Diretor da Human Rights Watch vê retrocesso na proposta

- BRASÍLIA- Diretor da Human Rights Watch ( HRW) para as Américas, Daniel Wilkinson diz que a redução da maioridade penal prejudicaria a ressocialização de jovens infratores e poderia até aumentar, ao invés de diminuir, a violência.

Por que a HRW é contra a redução da maioridade penal?

Na nossa opinião, a proposta é um grande retrocesso, e somos absolutamente contrários à ela. Se aprovar a emenda, o Brasil estará violando suas obrigações perante o direito internacional de proteção das crianças e adolescentes, além de colocar em risco seus esforços para reduzir a criminalidade, em vez de fortalecê- los.

Para defensores da redução, a medida ajudaria a diminuir o número de crimes cometidos por menores. Isso não é verdade? Por quê?

Pretendemos demonstrar que a proposta de redução da maioridade está fundada em falsas premissas. Uma delas é a de que processar e julgar adolescentes como adultos poderá dissuadilos de se envolverem em crimes. Isso não é verdade.

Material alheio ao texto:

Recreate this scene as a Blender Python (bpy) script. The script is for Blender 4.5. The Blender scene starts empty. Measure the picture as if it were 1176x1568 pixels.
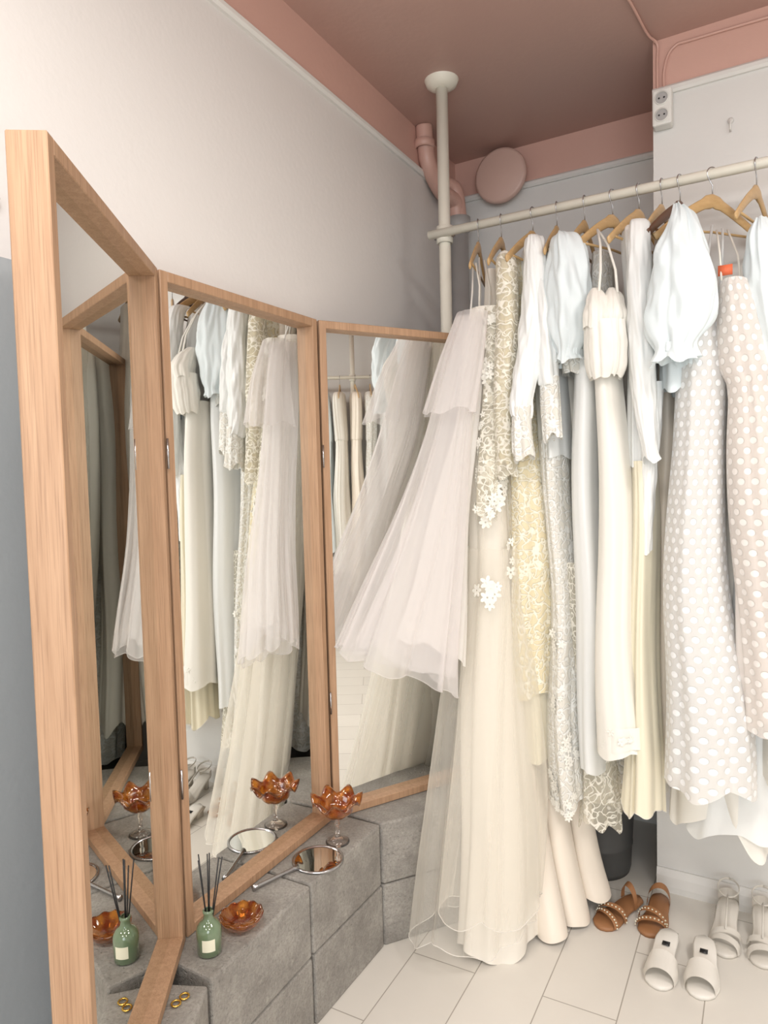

Nos Estados Unidos, há ampla evidência indicando que a redução da maioridade penal teve precisamente o efeito contrário, aumentando a reincidência entre jovens infratores.

O que acha da proposta de aumento do tempo de internação de adolescentes como alternativa à redução da maioridade penal?

Acredito que a proposta sobre o aumento do tempo de internação para adolescentes que cometem crimes violentos pode ser aprofundada e deve ser melhor discutida. Entretanto, o que é absolutamente claro é que um adolescente não deve ser julgado ou mandado para prisão como adulto.